Gefeierter Fußballer, Volksheld und tragische Figur zugleich: Der britische Oscarpreisträger Asif Kapadia rekapituliert in seiner neuesten Kinobiografie das bewegte Leben von Diego Maradona und kommt dem Argentinier dabei beeindruckend nah.
Ob wegen seines WM-Jahrhunderttores gegen England 1986 nach traumhaftem Solo, seiner unvergleichlichen Technik am Ball oder als ewiges Aushängeschild des SSC Neapel – Diego Maradona gilt vielen Fans und Experten bis heute als bester Fußballer aller Zeiten. Doch neben allem Erfolg auf dem Spielfeld war der Argentinier, der in ärmlichen Verhältnissen aufwuchs, stets auch jemand, der die Boulevardschlagzeilen beherrschte und Skandale heraufbeschwor. Der Fußballer ließ sich mit der Mafia ein, wurde kokainsüchtig und verlor sich in familiären Streitigkeiten. Mit einer großen Auswahl an bisher unveröffentlichten Videoaufnahmen aus den 1980er-Jahren zeichnet der Dokumentarfilm "Diego Maradona" ein Bild des heute 58-Jährigen in all seinen Facetten. Nachvollzogen wird Maradonas Entwicklung vom armen Slumjungen zum Fußballgott bis hin zum verhassten Skandalfußballer.

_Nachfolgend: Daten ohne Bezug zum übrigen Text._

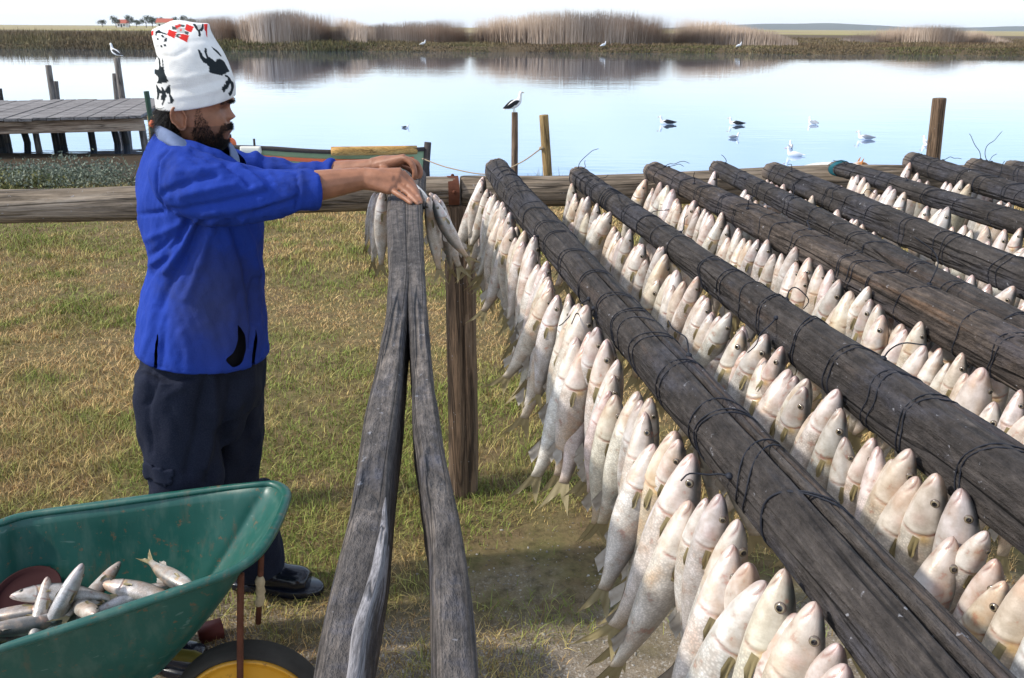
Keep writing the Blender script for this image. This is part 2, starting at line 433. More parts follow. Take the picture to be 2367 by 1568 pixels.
# reed beds
def reedbed(x0, x1, y0, depth, prof, n, seed, lab, tint=1.):
    r = np.random.default_rng(seed)
    x = x0+(x1-x0)*r.random(n); u = (x-x0)/(x1-x0); y = y0+depth*r.random(n)**1.3+1.5*np.sin(u*9)
    P = np.stack([x, y, height(x, y)], 1)
    hp = np.interp(u, prof[0], prof[1])
    hh = hp*(.55+.5*r.random(n)**.8)*(1+.07*wob(P, .25, seed))
    t = np.clip(r.random(n)*.8+.2*wob(P, .3, seed+1), 0, 1)
    c = lerp((.34, .25, .185), (.64, .52, .42), t)*tint
    return blades('reed_bed', P, np.maximum(hh, .05), .035+.07*r.random(n), .10, c, M_blade, seed, False, kind='stuff', label=lab)
f = lambda px: (px-1183.5)/2000*1.055
reedbed(f(500)*90, f(880)*90, 88.5, 7, ((0, .1, .3, .45, .6, .75, .88, 1), (2.4, 2.6, 2.85, 3.1, 3.15, 2.9, 2.5, 1.7)), 14000, 61, 'tall buff reed bed behind the beanie of the person')
reedbed(f(860)*100, f(1760)*100, 97, 9, ((0, .12, .3, .45, .6, .75, .88, .95, 1), (1.7, 2.3, 2.9, 3.4, 3.5, 3.0, 2.2, 1.5, .6)), 26000, 62, 'widest buff reed bed in the middle of the far bank', 1.0)
reedbed(f(1890)*120, f(2200)*120, 117, 9, ((0, .1, .25, .5, .75, .9, 1), (.4, 1.1, 1.8, 2.4, 1.9, 1.1, .4)), 8000, 63, 'small domed reed bed on the right of the far bank', .95)

# distant ridge
n = 60
hx = np.linspace(350, 2450, n); hy = 3000+0*hx
u = np.linspace(0, 1, n)
hz = .58*36*np.exp(-((u-.27)/.14)**2)+.58*22*np.exp(-((u-.62)/.2)**2)+4
rows = []
for dy, s in ((-400, 0), (-200, .62), (0, 1), (250, .7), (500, 0)): rows.append(np.stack([hx, hy+dy, hz*s-3+wob(np.stack([hx, hy+dy, 0*hx], 1), .004, 9)*2], 1))
o = mobj('hills', np.concatenate(rows), grid_faces(5, n, False), m_plain('hill', (.16, .17, .16), .95, .1)); o['kind'] = 'structure'

# trees on the far left fields and two farmhouses
M_leaf = NT('leaf'); M_leaf = M_leaf.set(Base_Color=M_leaf.vcol(), Roughness=.8, Specular_IOR_Level=.15)
M_bark = m_plain('bark', (.12, .09, .065), .9, .2, bump=.5)
def tree_meshes(seed, h, w, sparse):
    r = np.random.default_rng(seed); mb = MB()
    V, F = loft(spline([(0, 0, -.2), (.15, 0, h*.3), (-.1, .1, h*.62)], 7), np.linspace(.28, .1, 7), segs=8); mb.add(V, F)
    tips = []
    for i in range(7):
        a = r.random()*6.28; z0 = h*(.28+.3*r.random()); e = V3(math.cos(a)*w*.38*r.random()**.4, math.sin(a)*w*.38, z0+h*.25*(.5+r.random()))
        V, F = loft(spline([(0, 0, z0), e*.5+V3(0, 0, z0*.5+.1), e], 5), np.linspace(.12, .03, 5), segs=6); mb.add(V, F); tips.append(e)
    tr = new_mesh('trunk', mb.verts(), mb.F)
    n = sparse; ctr = np.array(tips+[V3(0, 0, h*.8), V3(w*.15, 0, h*.66)])
    ci = r.integers(len(ctr), size=n)
    P = ctr[ci]+r.normal(size=(n, 3))*V3(w*.13, w*.13, h*.085); P[:, 2] = np.clip(P[:, 2], h*.22, h)
    s = .16+.22*r.random(n)
    A = r.normal(size=(n, 3)); A /= np.linalg.norm(A, axis=1)[:, None]; B = np.cross(A, r.normal(size=(n, 3))); B /= np.linalg.norm(B, axis=1)[:, None]
    V = np.stack([P-A*s[:, None], P+B*s[:, None]*.6, P+A*s[:, None], P-B*s[:, None]*.6], 1).reshape(-1, 3)
    cc = lerp((.035, .05, .028), (.10, .115, .06), r.random(n))
    return tr, new_mesh('crown', V, np.arange(n*4).reshape(-1, 4), np.repeat(cc, 4, 0), None, False)
tv = [tree_meshes(70+i, h, w, 900) for i, (h, w) in enumerate(((7, 5.5), (6, 7), (8, 5)))]
GT = 'trees on the far left fields'
tl = [(237, 620, .85, 'low far tree leftmost of the row on the left horizon'), (268, 560, .95, 'narrow dark far tree second from the left on the horizon'),
      (300, 600, 1.0, 'round far tree left of the close far pair'), (316, 610, .85, 'small far tree touching the round one on its right'),
      (338, 590, 1.05, 'left tree of the close pair above the beanie'), (352, 600, .9, 'right tree of the close pair left of the red roof'),
      (372, 620, 1.15, 'tallest far tree standing right behind the red roofed farmhouse'), (408, 600, .95, 'left tree of the three far trees right of the farmhouse'),
      (426, 610, 1.0, 'middle tree of the three far trees right of the farmhouse'), (441, 600, 1.05, 'right tree of the three far trees right of the farmhouse'),
      (528, 640, .65, 'tiny far tree just left of the tall reeds'), (562, 650, .7, 'tiny far tree half hidden by the reed tops')]
for i, (px, yy, s, lab) in enumerate(tl):
    b = aty(px, 60, yy); b[2] = float(height(b[0], yy))
    t = thing('far_tree', lab, 'tree', b, GT); tr, cw = tv[(i*2+1) % 3]
    for nm, me, mt in (('trunk', tr, M_bark), ('crown', cw, M_leaf)):
        c_ = bpy.data.objects.new(nm, me); COL.objects.link(c_); c_.parent = t
        if not me.materials: me.materials.append(mt)
    t.scale = (s, s, s); t.rotation_euler.z = i*1.3
M_white = m_plain('whitewash', (.78, .76, .72), .8, .2, var=.05); M_roofr = m_plain('roof red', (.42, .11, .07), .8, .2)
M_roofg = m_plain('roof grey', (.5, .48, .46), .8, .2); M_dark = m_plain('dark glass', (.03, .035, .04), .3, .5)
def house(px, yy, w, d, h, roofm, lab):
    b = aty(px, 58, yy); b[2] = float(height(b[0], yy))
    t = thing('farmhouse', lab, 'house', b)
    mb = MB(); mb.add(*box(b+V3(0, 0, h/2), (w, d, h))); mb.build('wall', M_white, t, smooth=False)
    e = .4; z = h; V = [(-w/2-e, -d/2-e, z+.02), (w/2+e, -d/2-e, z+.02), (w/2+e, d/2+e, z+.02), (-w/2-e, d/2+e, z+.02), (-w/2-e, 0, z+2.4), (w/2+e, 0, z+2.4)]
    mobj('roof', np.array(V)+b, [(0, 1, 5, 4), (2, 3, 4, 5), (1, 2, 5), (3, 0, 4), (3, 2, 1, 0)], roofm, t, smooth=False)
    for q in (-.3, .3):
        mb = MB(); mb.add(*box(b+V3(q*w, -d/2-.03, h*.55), (1, .06, 1.2))); mb.build('window', M_dark, t, smooth=False)
    mb = MB(); mb.add(*box(b+V3(0, -d/2-.03, 1.05), (1, .06, 2.1))); mb.build('door', M_dark, t, smooth=False)
house(383, 560, 9, 6, 3.0, M_roofr, 'white farmhouse with a red roof on the left horizon')
house(490, 540, 11, 6, 2.6, M_roofg, 'long white farmhouse with a pale roof beside the beanie top')
house(284, 620, 6, 5, 2.6, M_roofr, 'small white farmhouse with red roof among the leftmost far trees')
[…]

Der Film beginnt am 5. Juli 1984. Bei der Ankunft Maradonas bei seinem neuen Klub in Neapel heißen den aus Barcelona vertriebenen Mittelfeldspieler 85.000 begeisterte Fans willkommen. Durch das voll besetzte Stadion hallen "Diego, Diego"-Sprechchöre, und auf den Tribünen werden zur Ankunft des neuen Helden Bengalos gezündet. Die Heldenverehrung sollte sich in den folgenden Jahren, verstärkt durch die bis heute einzigen Meistertitel des Vereins, bis ins Unermessliche steigern.
Die vielen auf dem Fußballfeld eingefangenen Szenen dokumentieren, welch brillanter Spieler und begnadeter Techniker Maradona war. Doch abseits des Platzes wurde der Rummel um den Mittelfeldmann immer größer. Wie der zweistündige Film eindrücklich zeigt, war Maradona mit dem Personenkult um ihn grenzenlos überfordert.
Schon mit 15 Jahren zum Ernährer seiner achtköpfigen Familie aus ärmlichsten Verhältnissen aufgestiegen, verlor der Fußballer im Moment des größten Erfolgs den Halt. Maradona verfiel seiner immer schlimmer werdenden Kokainsucht und machte sich zur Marionette der neapolitanischen Camorra. Viele Menschen, die ihm nahe standen und in der Dokumentation zu Wort kommen, bescheinigen ihm, immer mehr wie Maradona und immer weniger wie Diego geworden zu sein.
Wie schon in "Senna" (2010) und "Amy: The Girl Behind The Name" (2015) gelingt es dem oscarprämierten Team um Regisseur Asif Kapadia und Produzent James Gay-Rees, eine tragische Lebensgeschichte unverblümt und gleichzeitig so authentisch wie möglich zu erzählen. Dabei verlassen sich die Filmemacher ausschließlich auf Originalmaterial, das aus dem Off von zahlreichen Weggefährten und auch von Maradona selbst eingeordnet wird. Erstmals äußern sich zudem Maradonas Ex-Frau Claudia Villafañe und Cristiana Sinagra, die Mutter seines unehelichen Kindes.
Insbesondere durch die vielen Aufnahmen aus dem Privatarchiv der Familie erzeugt die herausragende Filmbiografie eine Nähe, die man so in Sportdokumentation selten gesehen hat. Ob beim Spielen mit seiner kleinen Tochter, im Telefongespräch mit seiner Mutter nach dem WM-Triumph 1986 oder beim Tennisspielen mit seiner Jugendliebe Claudia – "Diego Maradona" wirkt fast so, als würde man gemeinsam mit dem Protagonisten durch ein Familienalbum blättern.
Bei allen privaten Einblicken behält der Film dennoch stets die Balance zwischen der Würdigung eines großen Sportlers und der ehrlichen Auseinandersetzung mit einem tragischen Absturz, an dessen Ende Maradona "wehrlos und ein seelisches Wrack" war, wie er selbst betont. Es gibt eine Szene im Film, in der Diegos Mutter versichert, sie würde sich gut um ihren Sohn kümmern, und er sei stets brav gewesen. "Sonst setzt es was", fügt daraufhin ihr Sohn feixend hinzu. Im Nachhinein hätte ihm das wohl gut getan.